DATA:
☆ ☆ ☆ ☆ ☆

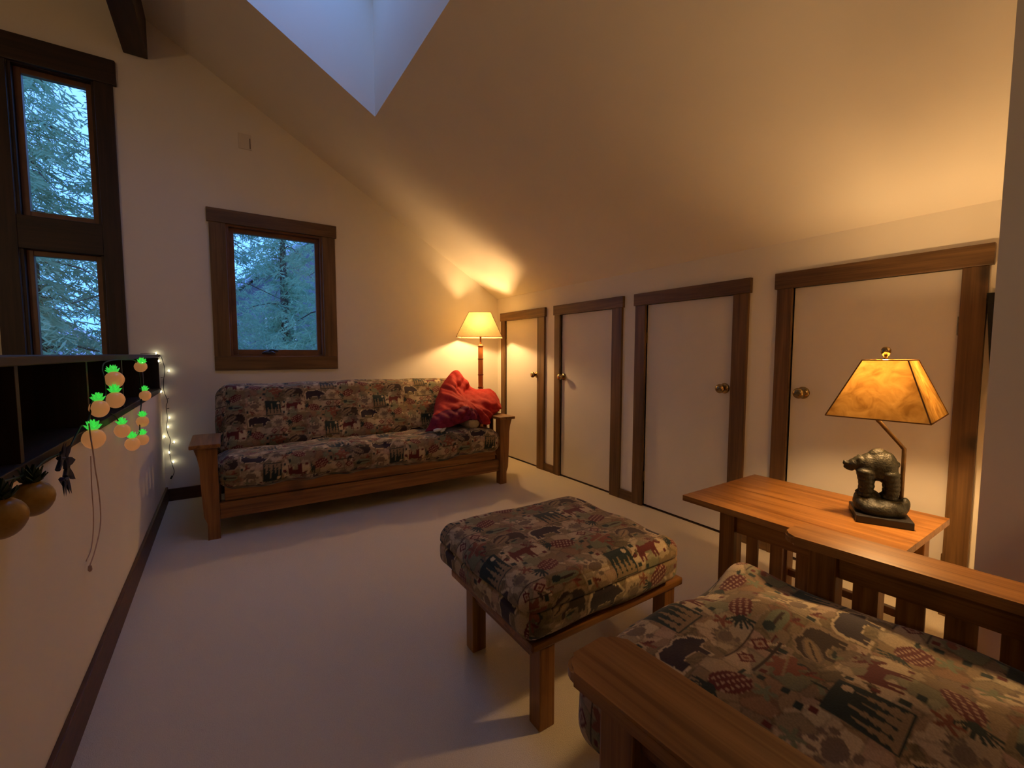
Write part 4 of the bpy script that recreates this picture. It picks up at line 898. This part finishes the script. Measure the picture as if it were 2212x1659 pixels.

☆ ☆ ☆ ☆ ☆

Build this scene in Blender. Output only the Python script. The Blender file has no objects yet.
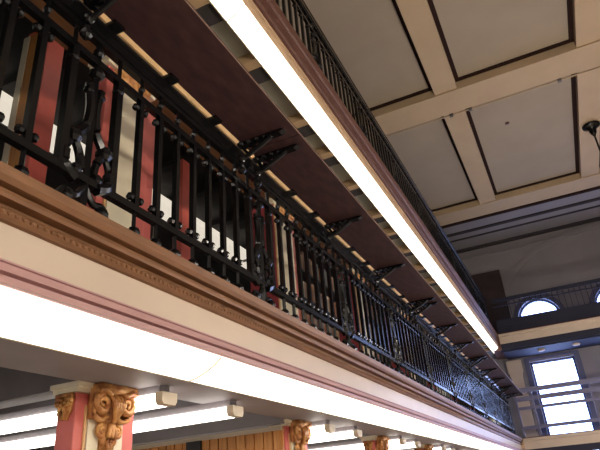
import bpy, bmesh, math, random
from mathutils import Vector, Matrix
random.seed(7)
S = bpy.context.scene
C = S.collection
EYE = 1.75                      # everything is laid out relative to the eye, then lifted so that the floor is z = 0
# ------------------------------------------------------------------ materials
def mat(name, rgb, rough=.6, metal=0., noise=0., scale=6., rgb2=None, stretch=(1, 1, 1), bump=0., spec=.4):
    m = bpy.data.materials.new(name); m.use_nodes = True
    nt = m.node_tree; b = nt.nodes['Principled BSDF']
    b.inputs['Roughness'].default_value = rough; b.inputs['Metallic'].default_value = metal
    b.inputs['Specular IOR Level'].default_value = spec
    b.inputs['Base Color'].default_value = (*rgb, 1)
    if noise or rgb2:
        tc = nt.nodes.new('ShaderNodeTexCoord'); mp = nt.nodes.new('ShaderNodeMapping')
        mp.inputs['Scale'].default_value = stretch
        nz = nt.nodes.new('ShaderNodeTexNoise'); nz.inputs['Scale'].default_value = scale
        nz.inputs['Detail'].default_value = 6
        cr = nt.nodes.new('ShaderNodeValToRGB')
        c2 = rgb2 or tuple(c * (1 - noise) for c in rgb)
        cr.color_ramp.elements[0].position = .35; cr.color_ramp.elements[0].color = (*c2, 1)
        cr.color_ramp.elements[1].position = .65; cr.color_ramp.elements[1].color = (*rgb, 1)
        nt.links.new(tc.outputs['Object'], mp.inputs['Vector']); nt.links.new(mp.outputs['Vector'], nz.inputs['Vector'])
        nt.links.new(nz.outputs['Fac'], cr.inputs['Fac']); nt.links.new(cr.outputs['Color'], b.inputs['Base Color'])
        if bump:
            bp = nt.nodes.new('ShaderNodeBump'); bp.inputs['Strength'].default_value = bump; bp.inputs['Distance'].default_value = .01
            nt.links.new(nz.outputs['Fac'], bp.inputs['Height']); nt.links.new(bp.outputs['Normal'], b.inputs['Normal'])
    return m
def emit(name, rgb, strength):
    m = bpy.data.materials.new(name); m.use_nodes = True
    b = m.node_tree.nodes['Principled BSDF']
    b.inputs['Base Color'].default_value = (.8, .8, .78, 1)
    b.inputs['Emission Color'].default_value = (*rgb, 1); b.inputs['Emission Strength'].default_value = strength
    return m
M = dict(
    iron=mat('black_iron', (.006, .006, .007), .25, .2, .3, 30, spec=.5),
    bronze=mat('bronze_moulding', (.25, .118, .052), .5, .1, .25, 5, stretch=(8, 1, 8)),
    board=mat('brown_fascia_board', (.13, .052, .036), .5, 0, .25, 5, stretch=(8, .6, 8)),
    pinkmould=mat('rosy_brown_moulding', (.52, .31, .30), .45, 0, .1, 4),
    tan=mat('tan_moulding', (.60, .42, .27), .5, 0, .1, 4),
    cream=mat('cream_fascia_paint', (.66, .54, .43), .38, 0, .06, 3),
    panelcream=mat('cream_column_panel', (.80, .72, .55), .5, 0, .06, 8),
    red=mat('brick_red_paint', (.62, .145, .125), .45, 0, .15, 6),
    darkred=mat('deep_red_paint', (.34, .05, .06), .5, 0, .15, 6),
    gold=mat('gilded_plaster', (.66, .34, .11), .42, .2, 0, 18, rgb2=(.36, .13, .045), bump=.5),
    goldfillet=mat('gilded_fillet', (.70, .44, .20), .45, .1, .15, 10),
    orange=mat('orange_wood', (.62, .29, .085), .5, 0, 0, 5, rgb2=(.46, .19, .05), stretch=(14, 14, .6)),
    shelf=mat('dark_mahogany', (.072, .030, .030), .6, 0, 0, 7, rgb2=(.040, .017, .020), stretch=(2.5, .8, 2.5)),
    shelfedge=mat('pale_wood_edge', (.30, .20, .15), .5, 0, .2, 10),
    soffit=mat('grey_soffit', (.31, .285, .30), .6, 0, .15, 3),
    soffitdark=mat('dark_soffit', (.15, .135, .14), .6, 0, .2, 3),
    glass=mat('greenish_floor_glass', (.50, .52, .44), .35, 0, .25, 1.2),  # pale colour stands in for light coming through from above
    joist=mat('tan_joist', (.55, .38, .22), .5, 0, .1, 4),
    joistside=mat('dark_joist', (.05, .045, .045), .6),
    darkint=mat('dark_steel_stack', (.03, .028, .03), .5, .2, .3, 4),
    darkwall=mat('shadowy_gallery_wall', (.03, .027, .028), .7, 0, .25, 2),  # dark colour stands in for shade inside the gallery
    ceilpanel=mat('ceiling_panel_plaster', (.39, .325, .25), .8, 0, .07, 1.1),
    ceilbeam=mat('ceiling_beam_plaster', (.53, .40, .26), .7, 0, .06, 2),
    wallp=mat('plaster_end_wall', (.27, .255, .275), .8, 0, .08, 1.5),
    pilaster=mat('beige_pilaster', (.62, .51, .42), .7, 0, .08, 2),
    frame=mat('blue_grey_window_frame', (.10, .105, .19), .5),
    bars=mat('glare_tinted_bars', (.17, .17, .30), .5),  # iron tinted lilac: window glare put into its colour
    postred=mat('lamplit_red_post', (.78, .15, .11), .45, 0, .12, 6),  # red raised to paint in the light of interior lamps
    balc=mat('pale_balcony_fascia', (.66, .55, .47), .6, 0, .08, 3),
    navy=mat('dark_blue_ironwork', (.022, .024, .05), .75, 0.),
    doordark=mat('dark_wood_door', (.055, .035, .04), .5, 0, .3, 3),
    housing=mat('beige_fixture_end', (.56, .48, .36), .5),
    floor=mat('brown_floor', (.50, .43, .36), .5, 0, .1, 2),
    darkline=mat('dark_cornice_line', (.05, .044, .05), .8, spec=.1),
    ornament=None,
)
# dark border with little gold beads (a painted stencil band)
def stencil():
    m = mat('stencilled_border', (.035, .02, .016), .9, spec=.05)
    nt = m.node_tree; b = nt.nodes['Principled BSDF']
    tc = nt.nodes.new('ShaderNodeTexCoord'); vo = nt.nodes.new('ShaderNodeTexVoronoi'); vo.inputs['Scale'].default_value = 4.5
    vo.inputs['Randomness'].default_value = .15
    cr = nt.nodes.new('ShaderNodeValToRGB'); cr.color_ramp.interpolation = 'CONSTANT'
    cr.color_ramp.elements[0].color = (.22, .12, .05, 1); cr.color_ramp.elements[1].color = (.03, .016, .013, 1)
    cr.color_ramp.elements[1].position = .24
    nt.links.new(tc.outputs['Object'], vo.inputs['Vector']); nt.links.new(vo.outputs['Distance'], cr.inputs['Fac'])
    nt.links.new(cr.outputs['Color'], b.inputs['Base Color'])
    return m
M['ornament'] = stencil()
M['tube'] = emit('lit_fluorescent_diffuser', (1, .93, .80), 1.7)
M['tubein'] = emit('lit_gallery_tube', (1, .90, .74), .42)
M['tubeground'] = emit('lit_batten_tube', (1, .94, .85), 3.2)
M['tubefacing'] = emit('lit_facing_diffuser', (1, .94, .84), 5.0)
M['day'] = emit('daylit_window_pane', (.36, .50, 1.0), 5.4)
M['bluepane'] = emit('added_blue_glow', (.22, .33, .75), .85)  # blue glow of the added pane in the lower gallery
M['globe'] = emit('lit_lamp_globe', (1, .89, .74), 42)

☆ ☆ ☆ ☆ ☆

EXERCISE GOAL:
Using the records above, copy every line that has the word "scene" in it.

RESPONSE TO THIS EXERCISE:
Build this scene in Blender. Output only the Python script. The Blender file has no objects yet.
S = bpy.context.scene